Somut olayda; davacı murisinin bağkur sigortalılığının iptalini gerektirecek bir gerekçe ileri sürülmediği gibi yukarıda da sigortalılık şartlarında açıklandığı üzere sigortalılığının iptalini gerektirecek bir durum da söz konusu değildir. Her ne kadar ilk derece mahkemesi ve İstinaf mahkemesi kararında davacı murisinin prim ödemesi de olmadığından bahsedilmekte ise de davacının 02.03.2015 tarihinde 1.044,52 TL bağkur prim ödemesi yaptığı anlaşıldığından, ödenen primler sigortalılık süresinin tamamını karşılıyorsa primi ödenmiş sigortalılığın yasal şartlara haiz olduğu takdirde iptali söz konusu olmayacağından davanın reddi gerektiği hususu araştırılmamıştır.
Ayrıca davacının, 7143 sayılı Kanun ile 5510 sayılı Kanuna eklenen geçici 76. maddesi koşullarının varlığı halinde sigortalılığının durdurulması gerekirken iptaline karar verilmesi usul ve yasaya aykırıdır.

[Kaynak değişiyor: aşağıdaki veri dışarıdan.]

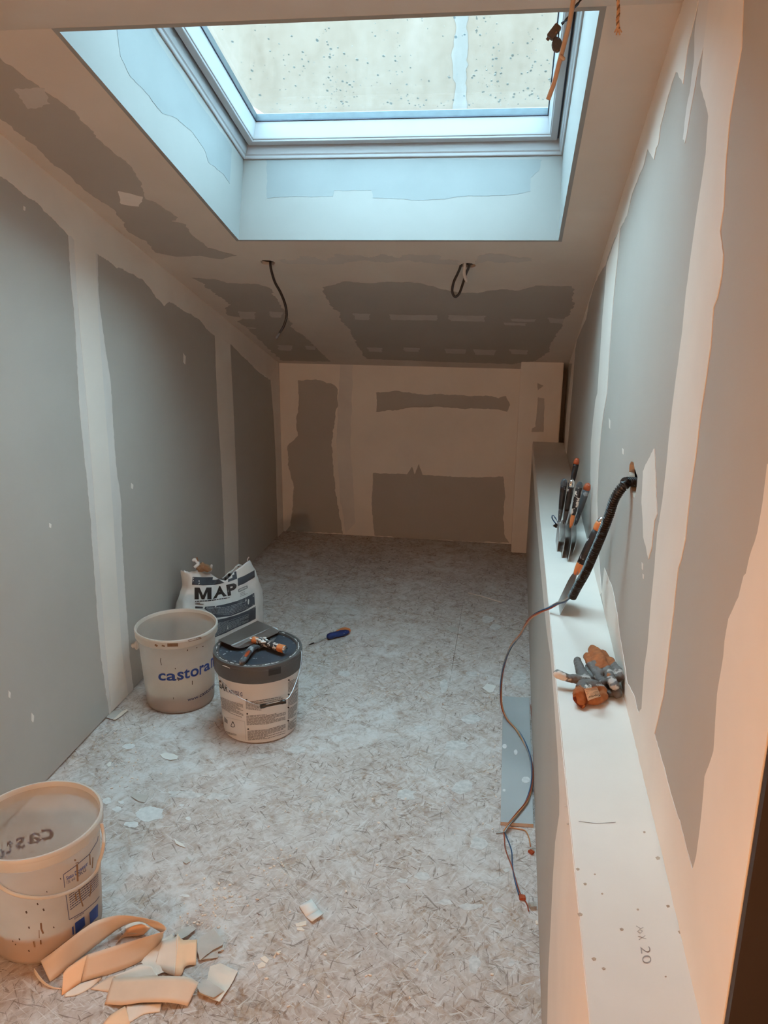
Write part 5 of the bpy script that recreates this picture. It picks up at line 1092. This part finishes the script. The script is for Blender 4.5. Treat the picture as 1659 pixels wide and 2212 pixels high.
for k in range(5):
    e = ypt(1327+k*4, 70+(k % 2)*6, 1.68); tube('frayed_end', [ypt(1335, 56, 1.68), e.lerp(ypt(1335, 56, 1.68), .4), e], [.0012]*17, M['rope'], rp, 5)

# ------------------------------------------------------------------ pencil marks and chips on the ledge
for px, ch_, q in (('2', '2', [(1383, 2045), (1385, 2060), (1406, 2059), (1404, 2044)]), ('0', '0', [(1386, 2065), (1389, 2082), (1408, 2080), (1405, 2062)])):
    vs, fs = text2d(ch_, -.012); x0, x1 = min(v.x for v in vs), max(v.x for v in vs); y1 = max(v.y for v in vs); bl, br, tr_, tl = [Vector(p) for p in q]
    V = [bl.lerp(br, (v.x-x0)/(x1-x0)).lerp(tl.lerp(tr_, (v.x-x0)/(x1-x0)), v.y/y1) for v in vs]
    fromdata('pencil_mark', [lpt(v.x, v.y, .0004) for v in V], fs, M['pencil'], lt)
V, Fk = [], []
for L in ([(1374, 2000), (1384, 2006), (1390, 2003)], [(1377, 2012), (1383, 2016), (1388, 2011), (1382, 2008), (1377, 2012)], [(1378, 2022), (1396, 2028)], [(1380, 2030), (1394, 2021)], [(1250, 1774), (1290, 1779), (1330, 1776)]):
    for vs, fs in stroke(L, 1.1, n=3):
        k = len(V); V += [lpt(v.x, v.y, .0004) for v in vs]; Fk += [tuple(k+i for i in f) for f in fs]
fromdata('pencil_mark', V, Fk, M['pencil'], lt)
for x, y, r in ((1248, 1878, 3), (1264, 1910, 3), (1253, 1976, 4), (1283, 2072, 4), (1421, 1854, 4), (1443, 1958, 3), (1470, 2014, 4), (1343, 2008, 3), (1479, 2040, 3), (1486, 2075, 2), (1461, 1970, 2), (1285, 1889, 2), (1304, 2093, 3), (1223, 1742, 2), (1301, 1931, 2), (1392, 1798, 2), (1378, 1965, 2), (1490, 2090, 2), (1227, 1780, 2), (1438, 2110, 2)):
    patch(lt, LEDGE, [(x-r*1.4, y-r*.5), (x, y-r), (x+r*1.3, y-r*.3), (x+r, y+r*.6), (x-r*.5, y+r*.8)], M['pit'], .0005, .0008, .003, 'chipped_spot')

Bu maddi ve hukuki olgular göz önünde bulundurulmaksızın, mahkemece eksik inceleme ve araştırma sonucu yazılı şekilde karar verilmesi, usul ve yasaya aykırı olup bozma nedenidir.
O halde, davalı SGK tarafından temyiz olunan Bölge Adliye Mahkemesi kararının, yukarıda yazılı sebepten dolayı ORTADAN KALDIRILMASI, ilk derece mahkemesinin kararının BOZULMASI gerekmiştir.
G)SONUÇ :
Temyiz olunan Bölge Adliye Mahkemesi kararının, yukarıda yazılı sebeplerden dolayı 6100 sayılı HMK"nun 373/1. maddeleri uyarınca (KALDIRILMASINA), ilk derece mahkemesi kararının yukarıda belirtilen nedenle (BOZULMASINA), dosyanın ilk derece mahkemesine, kararın bir örneğinin de Bölge Adliye Mahkemesine gönderilmesine, 17/02/2020 gününde oybirliğiyle karar verildi.